Brief: Copy exactly the lines that run from the top of the listing to the line containing "from mathutils import Vector, Matrix", both ends included, and omit the pictures.

━━━━━━━━━━━━━━━━

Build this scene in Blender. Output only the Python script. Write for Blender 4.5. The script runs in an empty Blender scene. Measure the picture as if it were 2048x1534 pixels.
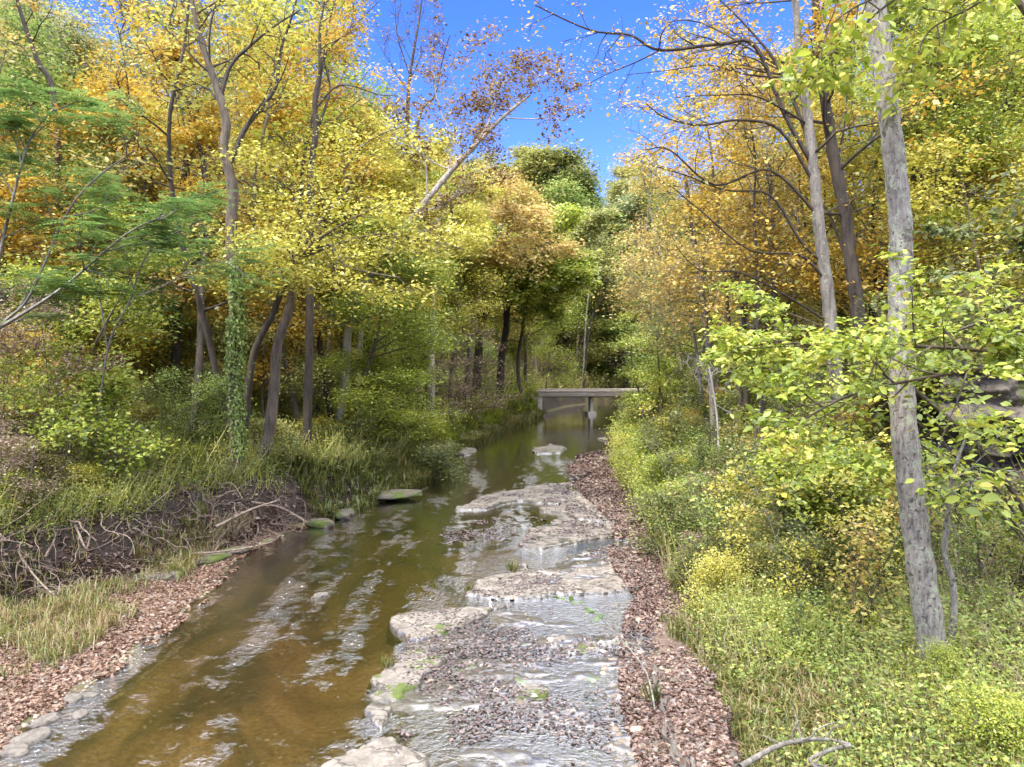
import bpy, math, random
import numpy as np
from mathutils import Vector, Matrix

# ------------------------------------------------------------------ camera, sky, sun, exposure
C = bpy.context.scene.collection
scn = bpy.context.scene
CAMH, PITCH, FPX = 4.5, math.radians(1.82), 1419.0
cam = bpy.data.objects.new('camera', bpy.data.cameras.new('camera')); C.objects.link(cam)
cam.location = (0, 0, CAMH); cam.rotation_euler = (math.radians(90) - PITCH, 0, 0)
cam.data.sensor_width = 36; cam.data.lens = FPX / 2048 * 36; cam.data.clip_end = 3000; cam.data.clip_start = .05
scn.camera = cam
SUN_EL, SUN_AZ = math.radians(48), math.radians(218)      # azimuth clockwise from +Y : behind the camera, to the left
world = bpy.data.worlds.new("World"); scn.world = world; world.use_nodes = True
wn, wl = world.node_tree.nodes, world.node_tree.links
wn.clear()
wo = wn.new('ShaderNodeOutputWorld'); bg = wn.new('ShaderNodeBackground'); sky = wn.new('ShaderNodeTexSky')
sky.sky_type = 'NISHITA'; sky.sun_disc = False; sky.sun_elevation = SUN_EL; sky.sun_rotation = SUN_AZ
sky.air_density = 1.0; sky.dust_density = 0.4; sky.ozone_density = 3.0
tc = wn.new('ShaderNodeTexCoord'); sep = wn.new('ShaderNodeSeparateXYZ'); wl.new(tc.outputs['Generated'], sep.inputs[0])
hs = wn.new('ShaderNodeHueSaturation'); hs.inputs['Saturation'].default_value = 1.22; hs.inputs['Value'].default_value = 1.0
tint = wn.new('ShaderNodeMix'); tint.data_type = 'RGBA'; tint.blend_type = 'MULTIPLY'; tint.inputs[0].default_value = 1; tint.inputs[7].default_value = (.79, .71, 1.0, 1)
wl.new(sky.outputs[0], tint.inputs[6]); wl.new(tint.outputs[2], hs.inputs['Color'])
# unseen bright cloud added above the frame for soft fill and whiter puddle reflections
mp = wn.new('ShaderNodeMapping'); mp.inputs['Scale'].default_value = (1.3, 1.3, 3.0); wl.new(tc.outputs['Generated'], mp.inputs[0])
cn = wn.new('ShaderNodeTexNoise'); cn.inputs['Scale'].default_value = 2.2; cn.inputs['Detail'].default_value = 6; wl.new(mp.outputs[0], cn.inputs['Vector'])
cr = wn.new('ShaderNodeMapRange'); cr.inputs[1].default_value = .25; cr.inputs[2].default_value = .52; wl.new(cn.outputs[0], cr.inputs[0])
er = wn.new('ShaderNodeMapRange'); er.inputs[1].default_value = .452; er.inputs[2].default_value = .50; er.interpolation_type = 'SMOOTHSTEP'; wl.new(sep.outputs[2], er.inputs[0])
mu = wn.new('ShaderNodeMath'); mu.operation = 'MULTIPLY'; wl.new(cr.outputs[0], mu.inputs[0]); wl.new(er.outputs[0], mu.inputs[1])
mx = wn.new('ShaderNodeMix'); mx.data_type = 'RGBA'; wl.new(mu.outputs[0], mx.inputs[0]); wl.new(hs.outputs[0], mx.inputs[6])
mx.inputs[7].default_value = (16, 16.6, 17.6, 1)
wl.new(mx.outputs[2], bg.inputs[0]); bg.inputs[1].default_value = 0.15; wl.new(bg.outputs[0], wo.inputs[0])
sl = bpy.data.lights.new('sun', 'SUN'); sl.energy = 2.0; sl.angle = math.radians(8); sl.color = (1, .95, .86)
so = bpy.data.objects.new('sun', sl); C.objects.link(so)
sdir = Vector((math.sin(SUN_AZ) * math.cos(SUN_EL), math.cos(SUN_AZ) * math.cos(SUN_EL), math.sin(SUN_EL)))
so.rotation_euler = sdir.to_track_quat('Z', 'Y').to_euler(); so.location = sdir * 60
scn.view_settings.view_transform = 'Standard'; scn.view_settings.look = 'None'
scn.view_settings.exposure = 1.38; scn.view_settings.gamma = 1
scn.cycles.max_bounces = 7; scn.cycles.diffuse_bounces = 4; scn.cycles.glossy_bounces = 3
scn.cycles.transmission_bounces = 4; scn.cycles.transparent_max_bounces = 6
scn.cycles.caustics_reflective = False; scn.cycles.caustics_refractive = False

# ------------------------------------------------------------------ helpers
def ray(px, py):
    a, b = (px - 1024) / FPX, (767 - py) / FPX
    return Vector((a, math.cos(PITCH) + b * math.sin(PITCH), -math.sin(PITCH) + b * math.cos(PITCH)))
def at_y(px, py, Y):
    d = ray(px, py); return Vector((0, 0, CAMH)) + d * (Y / d.y)
def at_z(px, py, z=0.0):
    d = ray(px, py); return Vector((0, 0, CAMH)) + d * ((z - CAMH) / d.z)
def hsh(ix, iy, s):
    n = (ix.astype(np.int64) * 374761393 + iy.astype(np.int64) * 668265263 + s * 1442695041) & 0xffffffff
    n = ((n ^ (n >> 13)) * 1274126177) & 0xffffffff
    return ((n ^ (n >> 16)) & 0xffff) / 65535.0
def vn(x, y, s=0):
    xi, yi = np.floor(x), np.floor(y); u, v = x - xi, y - yi
    u = u * u * (3 - 2 * u); v = v * v * (3 - 2 * v)
    a, b, c, d = hsh(xi, yi, s), hsh(xi + 1, yi, s), hsh(xi, yi + 1, s), hsh(xi + 1, yi + 1, s)
    return (a * (1 - u) + b * u) * (1 - v) + (c * (1 - u) + d * u) * v - .5
def fbm(x, y, s=0, o=4):
    r = 0; a = 1.0
    for k in range(o): r = r + a * vn(x * 2 ** k + 7.3 * k, y * 2 ** k - 3.1 * k, s + k); a *= .5
    return r
def sstep(a, b, x):
    t = np.clip((x - a) / (b - a), 0, 1); return t * t * (3 - 2 * t)

def link(name, me, mat=None, parent=None, loc=(0, 0, 0)):
    o = bpy.data.objects.new(name, me); C.objects.link(o)
    if parent is not None: o.parent = parent
    o.location = loc
    if mat is not None and len(me.materials) == 0: me.materials.append(mat)
    return o
def tag(o, label=None, cat=None, group=None, kind=None):
    if label: o['label'] = label
    if cat: o['category'] = cat
    if group: o['group'] = group
    if kind: o['kind'] = kind
    return o
def empty(name, loc, label, cat, group=None):
    o = bpy.data.objects.new(name, None); C.objects.link(o); o.location = loc; o.empty_display_size = .2
    return tag(o, label, cat, group)

class MB:
    """collects arrays of quads / triangles and links them as one mesh"""
    def __init__(s): s.v = []; s.f = []; s.a = []; s.n = 0
    def add(s, v, f, a=None):                                   # v (n,3), f (m,4), a (m,)
        v = np.asarray(v, dtype=np.float32).reshape(-1, 3); f = np.asarray(f, dtype=np.int64)
        s.v.append(v); s.f.append(f + s.n); s.n += len(v)
        s.a.append(np.zeros(len(f)) if a is None else np.asarray(a, float))
    def mesh(s, name, smooth=False, off=(0, 0, 0)):
        me = bpy.data.meshes.new(name)
        V = np.concatenate(s.v) - np.asarray(off, dtype=np.float32)
        me.vertices.add(len(V)); me.vertices.foreach_set('co', V.astype(np.float32).ravel())
        tot = sum(f.size for f in s.f); nf = sum(len(f) for f in s.f)
        me.loops.add(tot); me.polygons.add(nf)
        me.loops.foreach_set('vertex_index', np.concatenate([f.ravel() for f in s.f]).astype(np.int32))
        cnt = np.concatenate([np.full(len(f), f.shape[1]) for f in s.f]); st = np.concatenate([[0], np.cumsum(cnt)[:-1]])
        me.polygons.foreach_set('loop_start', st.astype(np.int32))
        me.polygons.foreach_set('loop_total', cnt.astype(np.int32))
        at = me.attributes.new('v', 'FLOAT', 'FACE'); at.data.foreach_set('value', np.concatenate(s.a).astype(np.float32))
        if smooth: me.polygons.foreach_set('use_smooth', np.ones(nf, dtype=bool))
        me.update(calc_edges=True)
        return me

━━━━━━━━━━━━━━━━

Response:
Build this scene in Blender. Output only the Python script. Write for Blender 4.5. The script runs in an empty Blender scene. Measure the picture as if it were 2048x1534 pixels.
import bpy, math, random
import numpy as np
from mathutils import Vector, Matrix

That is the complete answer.